Written on May 3, 2012

Pictured: Flower pot figures on the way to Conques.

We are grateful for a short day. The Gite, Domaine de Senos, in Senergues was wonderful. We were in a two room “dorm” with our friend, Michel, in his own room and Vern and I in the other. There was a bunkbed in our room but no one else arrived. The food was wonderful. This Gite has everything to renew and refresh a Pilgrim that anyone could ask for. Michel, Francois, Roland, Vern, and I left about the same time and would walk for awhile and then see each other when breaks were needed. The mud was minimal today and the walk was pleasant. I am resting more. It is apparent that we will need to start earlier in the mornings. Breakfast is offered at most Gites…serving time usually is at 7 a.m. It is better for us to start earlier.

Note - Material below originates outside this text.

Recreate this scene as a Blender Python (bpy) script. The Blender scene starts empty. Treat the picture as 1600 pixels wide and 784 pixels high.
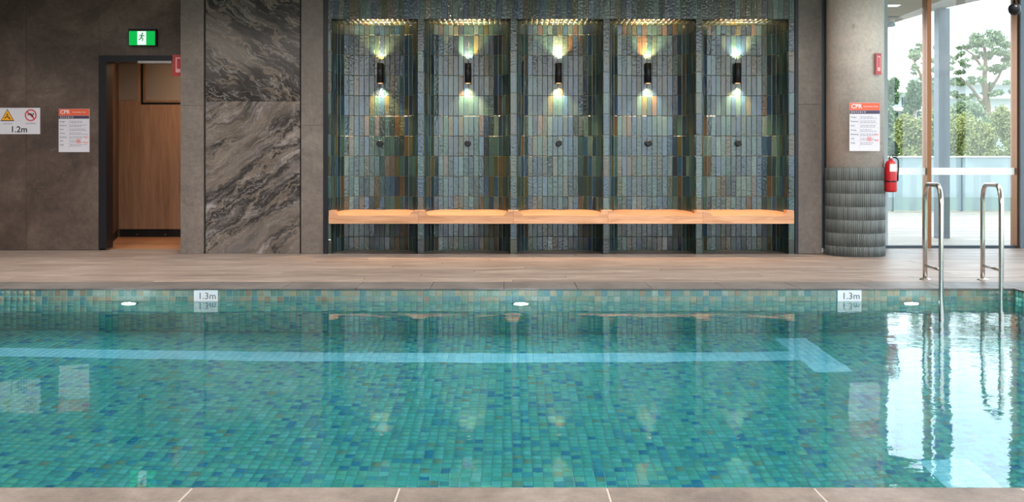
import bpy, bmesh, math, random
import numpy as np
from mathutils import Vector, Matrix
random.seed(7)
RNG = np.random.default_rng(7)
PI = math.pi
SC = bpy.context.scene
COL = SC.collection

# ---------------------------------------------------------------- camera
F = 1420.0                      # focal length in pixels of the 1600 px wide frame
CAMZ, PX0, PY0 = 0.947, 800.0, 262.0
cam = bpy.data.cameras.new('camera')
cam.sensor_width = 36.0
cam.lens = F / 1600.0 * 36.0
cam.shift_y = -(392.0 - PY0) / 1600.0
cam.clip_start, cam.clip_end = 0.05, 500
camo = bpy.data.objects.new('camera', cam)
camo.location = (0, 0, CAMZ)
camo.rotation_euler = (PI / 2, 0, 0)
COL.objects.link(camo)
SC.camera = camo

def at(px, py, Y):
    return Vector(((px - PX0) * Y / F, Y, CAMZ - (py - PY0) * Y / F))
def atx(px, Y): return (px - PX0) * Y / F
def atz(py, Y): return CAMZ - (py - PY0) * Y / F

# ---------------------------------------------------------------- world and exposure
world = bpy.data.worlds.new('overcast_sky'); SC.world = world
world.use_nodes = True
wn, wl = world.node_tree.nodes, world.node_tree.links
wn.clear()
w_out = wn.new('ShaderNodeOutputWorld'); w_bg = wn.new('ShaderNodeBackground')
w_tc = wn.new('ShaderNodeTexCoord'); w_map = wn.new('ShaderNodeMapping'); w_no = wn.new('ShaderNodeTexNoise'); w_cr = wn.new('ShaderNodeValToRGB')
w_map.inputs['Scale'].default_value = (1, 1, 3)
w_no.inputs['Scale'].default_value = 2.2; w_no.inputs['Detail'].default_value = 5
w_cr.color_ramp.elements[0].position = .35; w_cr.color_ramp.elements[0].color = (.62, .80, .98, 1)
w_cr.color_ramp.elements[1].position = .65; w_cr.color_ramp.elements[1].color = (.90, .96, 1, 1)
wl.new(w_tc.outputs['Generated'], w_map.inputs['Vector']); wl.new(w_map.outputs['Vector'], w_no.inputs['Vector'])
wl.new(w_no.outputs['Fac'], w_cr.inputs['Fac']); wl.new(w_cr.outputs['Color'], w_bg.inputs['Color'])
w_bg.inputs['Strength'].default_value = 3.2
wl.new(w_bg.outputs[0], w_out.inputs[0])
SC.view_settings.view_transform = 'Standard'
SC.view_settings.look = 'None'
SC.view_settings.gamma = 1
SC.view_settings.use_curve_mapping = False
SC.view_settings.exposure = 0.5
PANEL_FILL = 3.6          # radiance of the ceiling panels added to brighten the hall
SCONCE_W = 105.0
POOL_LIGHT = 520.0
DECK_W = 250.0  # power of each downlight added over the deck

# ---------------------------------------------------------------- small helpers
def lin(h):
    if isinstance(h, tuple): return h
    v = [int(h[i:i + 2], 16) / 255 for i in (0, 2, 4)]
    return tuple(c / 12.92 if c <= .04045 else ((c + .055) / 1.055) ** 2.4 for c in v)

class NT:
    """a tiny node-tree writer"""
    def __init__(s, name):
        s.m = bpy.data.materials.new(name); s.m.use_nodes = True
        s.t = s.m.node_tree; s.t.nodes.clear()
        s.out = s.t.nodes.new('ShaderNodeOutputMaterial')
    def n(s, kind, **kw):
        nd = s.t.nodes.new('ShaderNode' + kind)
        for k, v in kw.items(): setattr(nd, k, v)
        return nd
    def l(s, a, b): s.t.links.new(a, b)
    def bsdf(s, color=(.5, .5, .5), rough=.5, metal=0, **kw):
        b = s.n('BsdfPrincipled'); s.b = b
        b.inputs['Base Color'].default_value = (*color, 1)
        b.inputs['Roughness'].default_value = rough
        b.inputs['Metallic'].default_value = metal
        for k, v in kw.items(): b.inputs[k.replace('_', ' ')].default_value = v
        s.l(b.outputs[0], s.out.inputs['Surface'])
        return b
    def ramp(s, fac, stops, interp='LINEAR'):
        r = s.n('ValToRGB'); r.color_ramp.interpolation = interp
        e = r.color_ramp.elements
        while len(e) < len(stops): e.new(.5)
        for i, (p, c) in enumerate(stops):
            e[i].position = p; e[i].color = (*lin(c), 1)
        if fac is not None: s.l(fac, r.inputs['Fac'])
        return r.outputs['Color']
    def vec(s, kind='Object', scale=(1, 1, 1), rot=(0, 0, 0)):
        if kind == 'World': o = s.n('NewGeometry').outputs['Position']
        else: o = s.n('TexCoord').outputs[kind]
        mp = s.n('Mapping'); mp.inputs['Scale'].default_value = scale; mp.inputs['Rotation'].default_value = rot
        s.l(o, mp.inputs['Vector']); return mp.outputs['Vector']
    def noise(s, vec, scale=5, detail=3, rough=.5, dist=0):
        t = s.n('TexNoise'); t.inputs['Scale'].default_value = scale; t.inputs['Detail'].default_value = detail
        t.inputs['Roughness'].default_value = rough; t.inputs['Distortion'].default_value = dist
        s.l(vec, t.inputs['Vector']); return t.outputs['Fac']
    def math(s, op, a, b=None):
        m = s.n('Math', operation=op)
        for i, v in enumerate((a, b)):
            if v is None: continue
            if isinstance(v, (int, float)): m.inputs[i].default_value = v
            else: s.l(v, m.inputs[i])
        return m.outputs[0]
    def mix(s, fac, a, b, blend='MIX'):
        m = s.n('MixRGB', blend_type=blend)
        for i, v in enumerate((fac, a, b)):
            if isinstance(v, (int, float)): m.inputs[i].default_value = v
            elif isinstance(v, (tuple, str)): m.inputs[i].default_value = (*lin(v), 1)
            else: s.l(v, m.inputs[i])
        return m.outputs[0]
    def bump(s, h, strength=.3, distance=.01):
        b = s.n('Bump'); b.inputs['Strength'].default_value = strength; b.inputs['Distance'].default_value = distance
        s.l(h, b.inputs['Height']); s.l(b.outputs[0], s.b.inputs['Normal']); return b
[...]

To walk in the cooler weather and to arrive in a village or town while there is plenty of time to rest, shower, and launder before dinner helps us have more energy for a full day of walking.

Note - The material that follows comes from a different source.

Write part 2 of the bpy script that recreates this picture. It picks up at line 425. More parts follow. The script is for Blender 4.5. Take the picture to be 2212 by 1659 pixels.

Pictured: Stained glass window with three scallop shells at Church of Saint-Marcel.

One of the breaks today was in Saint-Marcel, a small village with a church, table, bench, and friendly dog named Yes.

After Saint-Marcel the Camino went downhill for approximately 2.5 miles. We carefully made our way down steep rocky creekbeds with a web of roots. At one point I slipped on a rock and did not have my stick far enough out to catch myself. The added weight of the bag put me off balance and I fell back onto my backpack. I briefly felt like a turtle that landed on my back. I quickly unfastened my pack so I could start to get up. The rocky path was extremely narrow and I knew that I was in the way. Just about the time that I got myself and my bag to one side a young man came running by at top speed. He seemed to be flying over the rocks. I was going in slow motion and fell. Vern saw me laying in the rocks and came back to help me. A few minutes later we saw Roland and Francois. They noticed that my right elbow was scraped and they applied ointment and a bandaid. Then on to awesome Conques. We are looking forward to exploring this incredible place.